[START OF Records for this exercise]

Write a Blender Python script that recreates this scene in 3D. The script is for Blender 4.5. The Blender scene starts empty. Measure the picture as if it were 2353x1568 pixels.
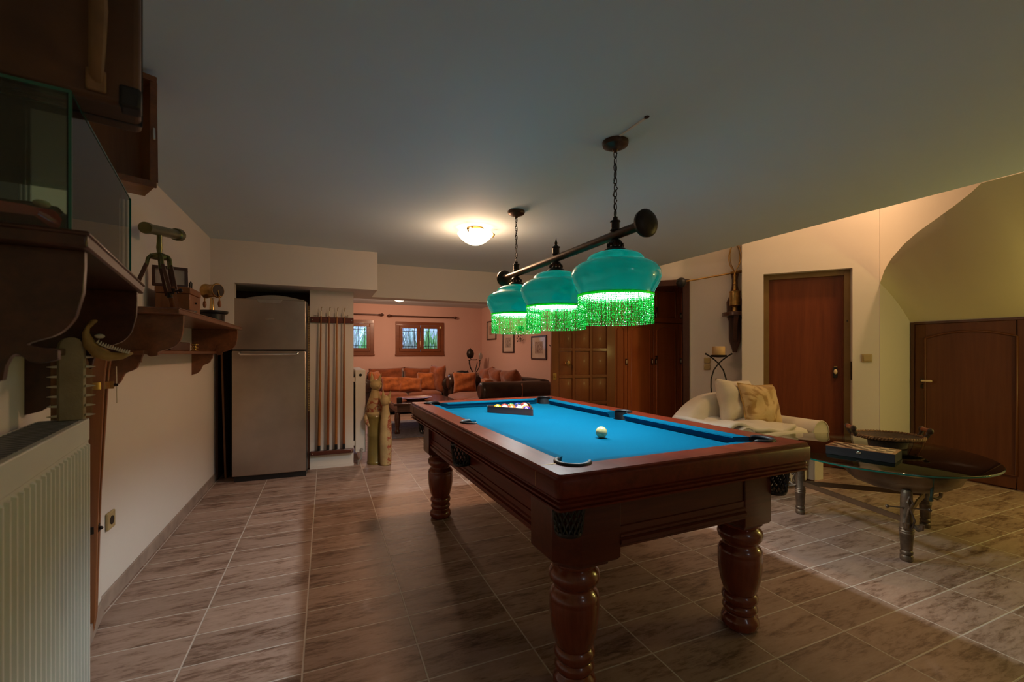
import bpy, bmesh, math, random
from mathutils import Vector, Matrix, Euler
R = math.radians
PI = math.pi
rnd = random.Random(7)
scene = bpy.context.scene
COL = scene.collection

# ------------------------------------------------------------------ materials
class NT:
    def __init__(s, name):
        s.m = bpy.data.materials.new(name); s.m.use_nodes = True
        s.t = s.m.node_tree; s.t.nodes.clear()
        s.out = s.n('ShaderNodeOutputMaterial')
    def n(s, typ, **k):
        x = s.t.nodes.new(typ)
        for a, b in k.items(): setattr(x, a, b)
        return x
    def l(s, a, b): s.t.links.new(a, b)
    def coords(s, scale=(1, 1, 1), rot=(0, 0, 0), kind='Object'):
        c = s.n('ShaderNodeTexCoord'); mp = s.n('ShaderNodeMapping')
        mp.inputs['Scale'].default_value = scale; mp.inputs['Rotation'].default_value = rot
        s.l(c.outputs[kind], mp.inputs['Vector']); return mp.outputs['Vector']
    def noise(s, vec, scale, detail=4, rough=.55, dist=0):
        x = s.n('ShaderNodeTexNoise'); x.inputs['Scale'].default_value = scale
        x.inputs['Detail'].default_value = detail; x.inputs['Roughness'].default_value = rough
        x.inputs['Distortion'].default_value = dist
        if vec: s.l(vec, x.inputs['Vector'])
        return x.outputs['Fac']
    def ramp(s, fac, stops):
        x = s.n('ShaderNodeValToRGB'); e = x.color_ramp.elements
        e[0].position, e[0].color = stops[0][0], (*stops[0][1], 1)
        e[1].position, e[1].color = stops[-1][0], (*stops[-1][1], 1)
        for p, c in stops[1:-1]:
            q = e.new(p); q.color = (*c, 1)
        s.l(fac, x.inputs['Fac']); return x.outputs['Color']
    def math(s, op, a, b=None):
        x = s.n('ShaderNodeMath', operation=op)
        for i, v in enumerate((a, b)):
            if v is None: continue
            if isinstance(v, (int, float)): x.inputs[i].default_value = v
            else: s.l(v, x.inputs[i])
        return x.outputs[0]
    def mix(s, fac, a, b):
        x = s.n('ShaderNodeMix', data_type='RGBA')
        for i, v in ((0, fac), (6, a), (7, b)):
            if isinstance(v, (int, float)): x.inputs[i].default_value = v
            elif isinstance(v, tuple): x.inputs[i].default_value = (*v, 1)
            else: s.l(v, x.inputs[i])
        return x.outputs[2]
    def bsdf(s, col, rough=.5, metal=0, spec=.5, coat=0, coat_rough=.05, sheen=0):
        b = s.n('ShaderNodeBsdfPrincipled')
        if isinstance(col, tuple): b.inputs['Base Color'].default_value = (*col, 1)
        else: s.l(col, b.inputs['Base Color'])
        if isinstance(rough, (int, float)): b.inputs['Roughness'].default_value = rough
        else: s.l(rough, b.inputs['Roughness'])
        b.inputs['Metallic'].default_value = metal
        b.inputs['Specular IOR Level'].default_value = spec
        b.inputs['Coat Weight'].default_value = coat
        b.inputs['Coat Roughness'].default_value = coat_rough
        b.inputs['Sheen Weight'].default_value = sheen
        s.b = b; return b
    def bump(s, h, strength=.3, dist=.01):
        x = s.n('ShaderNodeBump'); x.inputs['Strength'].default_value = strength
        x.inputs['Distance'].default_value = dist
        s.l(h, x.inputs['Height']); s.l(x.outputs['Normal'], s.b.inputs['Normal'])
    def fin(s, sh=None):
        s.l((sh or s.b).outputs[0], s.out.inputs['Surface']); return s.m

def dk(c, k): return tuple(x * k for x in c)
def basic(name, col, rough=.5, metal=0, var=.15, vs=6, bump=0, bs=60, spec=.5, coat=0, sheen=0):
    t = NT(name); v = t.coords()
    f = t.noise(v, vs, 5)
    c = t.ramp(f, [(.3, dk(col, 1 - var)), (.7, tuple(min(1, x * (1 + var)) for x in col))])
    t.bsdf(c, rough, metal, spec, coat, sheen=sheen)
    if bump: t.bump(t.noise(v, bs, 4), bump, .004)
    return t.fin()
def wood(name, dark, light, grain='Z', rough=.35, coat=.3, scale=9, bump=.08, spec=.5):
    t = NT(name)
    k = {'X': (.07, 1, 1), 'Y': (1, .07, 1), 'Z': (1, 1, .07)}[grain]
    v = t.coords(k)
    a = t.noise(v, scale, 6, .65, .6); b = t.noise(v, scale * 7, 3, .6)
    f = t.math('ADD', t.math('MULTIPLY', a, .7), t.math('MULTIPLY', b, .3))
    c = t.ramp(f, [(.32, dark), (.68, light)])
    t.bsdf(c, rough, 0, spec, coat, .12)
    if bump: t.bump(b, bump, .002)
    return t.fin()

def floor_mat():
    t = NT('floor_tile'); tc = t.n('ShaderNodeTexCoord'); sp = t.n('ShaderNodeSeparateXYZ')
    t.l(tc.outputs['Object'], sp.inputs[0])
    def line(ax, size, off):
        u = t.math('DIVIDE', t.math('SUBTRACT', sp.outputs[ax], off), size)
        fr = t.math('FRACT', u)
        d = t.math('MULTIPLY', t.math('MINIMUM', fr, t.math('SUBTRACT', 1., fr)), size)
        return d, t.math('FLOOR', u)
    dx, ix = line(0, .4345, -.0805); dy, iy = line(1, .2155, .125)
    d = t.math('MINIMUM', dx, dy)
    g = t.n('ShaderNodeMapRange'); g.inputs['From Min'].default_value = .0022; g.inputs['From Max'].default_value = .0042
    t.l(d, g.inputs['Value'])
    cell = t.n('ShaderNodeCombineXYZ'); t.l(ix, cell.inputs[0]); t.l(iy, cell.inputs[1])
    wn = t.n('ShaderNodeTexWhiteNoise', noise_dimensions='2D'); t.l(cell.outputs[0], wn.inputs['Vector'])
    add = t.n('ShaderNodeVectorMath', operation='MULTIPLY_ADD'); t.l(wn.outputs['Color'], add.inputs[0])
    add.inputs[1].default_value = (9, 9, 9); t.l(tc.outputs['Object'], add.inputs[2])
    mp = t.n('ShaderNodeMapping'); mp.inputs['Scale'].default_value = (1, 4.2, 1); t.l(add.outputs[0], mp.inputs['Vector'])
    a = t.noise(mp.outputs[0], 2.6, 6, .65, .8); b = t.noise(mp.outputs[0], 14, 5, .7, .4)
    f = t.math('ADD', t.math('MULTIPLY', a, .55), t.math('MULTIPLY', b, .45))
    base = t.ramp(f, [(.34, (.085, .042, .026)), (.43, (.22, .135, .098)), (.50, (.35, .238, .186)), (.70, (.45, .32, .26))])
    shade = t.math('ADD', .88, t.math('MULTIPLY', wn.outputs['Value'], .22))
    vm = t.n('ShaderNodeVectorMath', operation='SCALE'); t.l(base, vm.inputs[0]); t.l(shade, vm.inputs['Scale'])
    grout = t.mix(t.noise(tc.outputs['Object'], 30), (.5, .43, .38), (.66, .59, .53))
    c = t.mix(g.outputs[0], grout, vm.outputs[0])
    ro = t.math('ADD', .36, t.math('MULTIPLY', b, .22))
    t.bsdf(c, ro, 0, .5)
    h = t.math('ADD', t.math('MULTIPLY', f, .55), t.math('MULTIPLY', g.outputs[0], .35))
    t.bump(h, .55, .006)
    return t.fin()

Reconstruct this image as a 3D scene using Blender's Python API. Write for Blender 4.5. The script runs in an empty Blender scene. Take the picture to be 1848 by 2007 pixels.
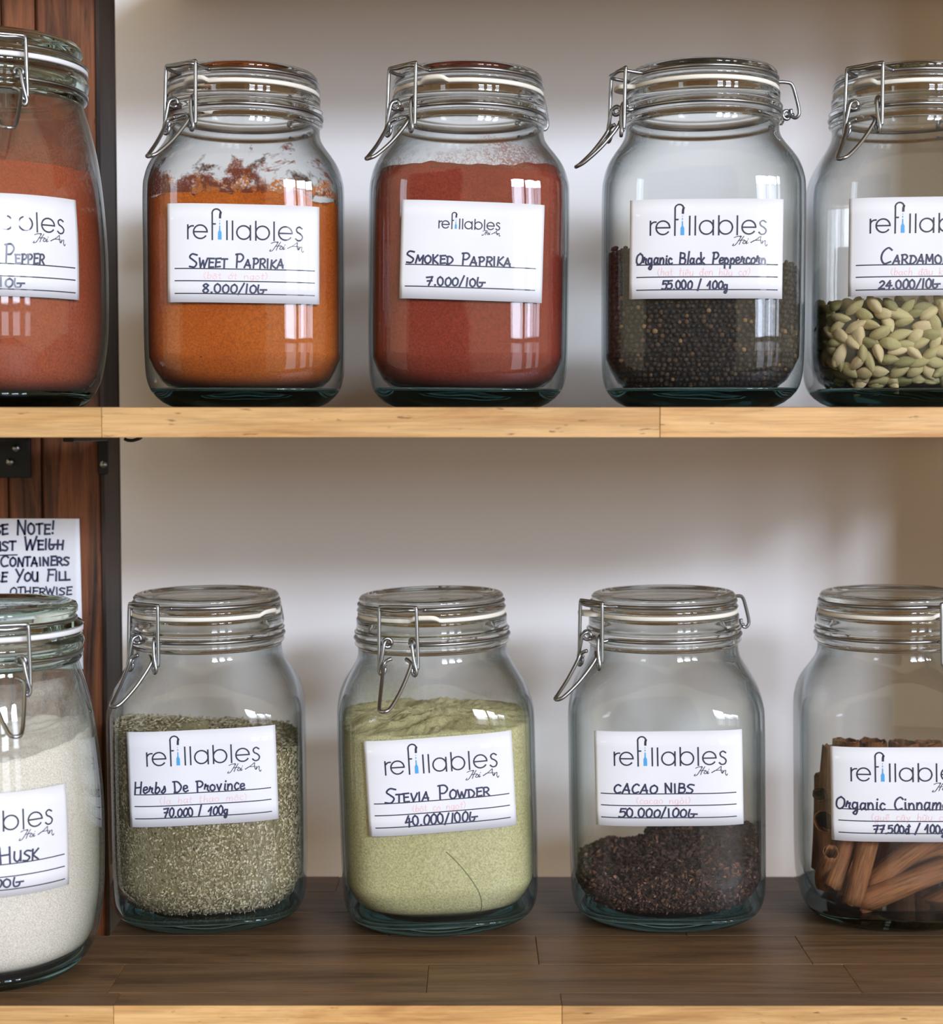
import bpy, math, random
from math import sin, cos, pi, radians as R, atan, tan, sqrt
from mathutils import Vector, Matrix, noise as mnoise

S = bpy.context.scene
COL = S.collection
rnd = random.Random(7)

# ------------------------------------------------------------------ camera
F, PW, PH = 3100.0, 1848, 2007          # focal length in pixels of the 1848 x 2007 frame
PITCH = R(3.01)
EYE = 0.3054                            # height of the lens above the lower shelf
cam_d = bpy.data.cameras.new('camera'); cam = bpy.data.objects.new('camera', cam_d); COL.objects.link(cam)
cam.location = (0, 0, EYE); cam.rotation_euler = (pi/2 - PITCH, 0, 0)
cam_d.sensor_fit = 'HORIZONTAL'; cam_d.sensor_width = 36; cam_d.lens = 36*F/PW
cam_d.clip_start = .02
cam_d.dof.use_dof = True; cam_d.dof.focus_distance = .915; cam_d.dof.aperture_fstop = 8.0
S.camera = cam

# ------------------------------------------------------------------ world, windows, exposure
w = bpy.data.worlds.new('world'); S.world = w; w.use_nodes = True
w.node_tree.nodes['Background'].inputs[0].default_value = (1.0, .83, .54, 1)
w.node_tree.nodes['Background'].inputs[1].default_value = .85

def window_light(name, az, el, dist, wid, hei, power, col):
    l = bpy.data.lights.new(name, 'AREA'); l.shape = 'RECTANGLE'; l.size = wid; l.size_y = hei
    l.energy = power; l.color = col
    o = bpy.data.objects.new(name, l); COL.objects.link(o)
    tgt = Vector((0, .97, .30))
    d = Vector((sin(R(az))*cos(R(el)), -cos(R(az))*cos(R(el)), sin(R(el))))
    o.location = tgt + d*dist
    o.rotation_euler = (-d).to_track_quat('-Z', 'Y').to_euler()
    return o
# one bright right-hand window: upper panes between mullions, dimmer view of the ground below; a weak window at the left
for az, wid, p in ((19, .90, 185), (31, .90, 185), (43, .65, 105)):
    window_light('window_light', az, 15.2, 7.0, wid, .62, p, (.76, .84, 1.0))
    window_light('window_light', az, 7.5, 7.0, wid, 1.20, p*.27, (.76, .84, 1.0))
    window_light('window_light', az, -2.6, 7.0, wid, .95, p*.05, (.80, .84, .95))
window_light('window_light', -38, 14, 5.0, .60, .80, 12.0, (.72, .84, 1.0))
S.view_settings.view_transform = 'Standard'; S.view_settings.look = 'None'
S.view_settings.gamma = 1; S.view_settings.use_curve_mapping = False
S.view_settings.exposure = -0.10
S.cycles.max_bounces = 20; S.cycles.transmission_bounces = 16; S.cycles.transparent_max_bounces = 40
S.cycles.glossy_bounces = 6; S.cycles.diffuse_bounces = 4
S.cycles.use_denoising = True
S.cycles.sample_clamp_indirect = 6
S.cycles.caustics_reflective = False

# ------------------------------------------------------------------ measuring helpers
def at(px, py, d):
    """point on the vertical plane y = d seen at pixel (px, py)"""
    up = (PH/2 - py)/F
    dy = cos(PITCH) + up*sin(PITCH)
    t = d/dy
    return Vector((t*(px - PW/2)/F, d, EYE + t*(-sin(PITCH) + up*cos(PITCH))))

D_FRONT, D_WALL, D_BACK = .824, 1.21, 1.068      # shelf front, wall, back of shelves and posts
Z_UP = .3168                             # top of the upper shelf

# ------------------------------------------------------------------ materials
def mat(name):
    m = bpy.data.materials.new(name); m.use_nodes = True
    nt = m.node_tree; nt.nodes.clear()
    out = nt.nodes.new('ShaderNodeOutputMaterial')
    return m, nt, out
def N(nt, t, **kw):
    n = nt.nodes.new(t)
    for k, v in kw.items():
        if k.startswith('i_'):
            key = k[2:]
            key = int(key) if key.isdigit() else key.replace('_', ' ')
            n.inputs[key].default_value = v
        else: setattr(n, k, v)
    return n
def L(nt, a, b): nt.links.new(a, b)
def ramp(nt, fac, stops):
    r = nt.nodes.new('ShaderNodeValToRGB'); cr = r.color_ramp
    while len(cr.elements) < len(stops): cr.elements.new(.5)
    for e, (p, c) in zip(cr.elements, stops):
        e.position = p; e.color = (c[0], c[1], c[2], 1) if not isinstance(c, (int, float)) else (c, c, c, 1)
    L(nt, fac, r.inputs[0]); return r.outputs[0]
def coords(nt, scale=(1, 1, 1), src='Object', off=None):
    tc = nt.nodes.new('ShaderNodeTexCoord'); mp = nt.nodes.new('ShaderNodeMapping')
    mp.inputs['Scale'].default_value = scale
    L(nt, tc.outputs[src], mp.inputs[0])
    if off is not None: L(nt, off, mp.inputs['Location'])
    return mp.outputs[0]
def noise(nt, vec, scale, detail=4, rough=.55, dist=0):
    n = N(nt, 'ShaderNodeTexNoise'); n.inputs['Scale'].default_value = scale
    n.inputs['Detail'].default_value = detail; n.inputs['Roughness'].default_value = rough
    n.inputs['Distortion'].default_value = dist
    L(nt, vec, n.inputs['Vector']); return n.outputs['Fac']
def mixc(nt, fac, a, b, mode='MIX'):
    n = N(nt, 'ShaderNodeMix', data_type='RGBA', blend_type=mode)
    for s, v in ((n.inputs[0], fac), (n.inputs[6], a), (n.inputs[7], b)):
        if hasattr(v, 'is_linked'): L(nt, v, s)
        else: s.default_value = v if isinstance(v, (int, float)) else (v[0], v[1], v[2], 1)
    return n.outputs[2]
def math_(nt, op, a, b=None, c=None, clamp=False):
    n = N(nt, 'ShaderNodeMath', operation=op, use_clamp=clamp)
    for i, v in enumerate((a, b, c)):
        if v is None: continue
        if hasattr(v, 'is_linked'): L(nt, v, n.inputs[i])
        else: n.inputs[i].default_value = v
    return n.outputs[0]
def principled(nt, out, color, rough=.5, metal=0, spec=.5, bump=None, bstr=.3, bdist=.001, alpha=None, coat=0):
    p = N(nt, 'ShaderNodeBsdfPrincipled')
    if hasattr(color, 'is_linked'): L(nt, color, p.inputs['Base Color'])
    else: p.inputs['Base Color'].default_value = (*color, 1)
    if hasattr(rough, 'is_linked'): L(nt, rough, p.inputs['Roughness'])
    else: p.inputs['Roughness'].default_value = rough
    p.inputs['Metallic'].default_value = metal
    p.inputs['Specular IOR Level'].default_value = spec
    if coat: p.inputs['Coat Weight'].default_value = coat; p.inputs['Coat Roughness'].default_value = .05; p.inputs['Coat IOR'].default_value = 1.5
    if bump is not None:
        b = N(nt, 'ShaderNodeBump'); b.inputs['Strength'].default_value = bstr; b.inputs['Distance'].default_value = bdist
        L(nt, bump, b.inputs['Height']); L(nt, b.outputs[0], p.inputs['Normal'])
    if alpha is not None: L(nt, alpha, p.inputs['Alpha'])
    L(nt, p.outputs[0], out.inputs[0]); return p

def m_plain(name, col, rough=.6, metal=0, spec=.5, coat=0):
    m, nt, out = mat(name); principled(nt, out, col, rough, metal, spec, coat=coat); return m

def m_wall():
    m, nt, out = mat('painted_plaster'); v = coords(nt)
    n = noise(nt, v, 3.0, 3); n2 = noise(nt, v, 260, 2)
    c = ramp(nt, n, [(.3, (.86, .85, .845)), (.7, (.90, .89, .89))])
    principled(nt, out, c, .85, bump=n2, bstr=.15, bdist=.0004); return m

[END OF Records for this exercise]

Given problem:
Stop after the line containing "COL = scene.collection": copy the records exactly from the first line up to there, leaving pictures out.

Answer to the task:
Write a Blender Python script that recreates this scene in 3D. The script is for Blender 4.5. The Blender scene starts empty. Measure the picture as if it were 2353x1568 pixels.
import bpy, bmesh, math, random
from mathutils import Vector, Matrix, Euler
R = math.radians
PI = math.pi
rnd = random.Random(7)
scene = bpy.context.scene
COL = scene.collection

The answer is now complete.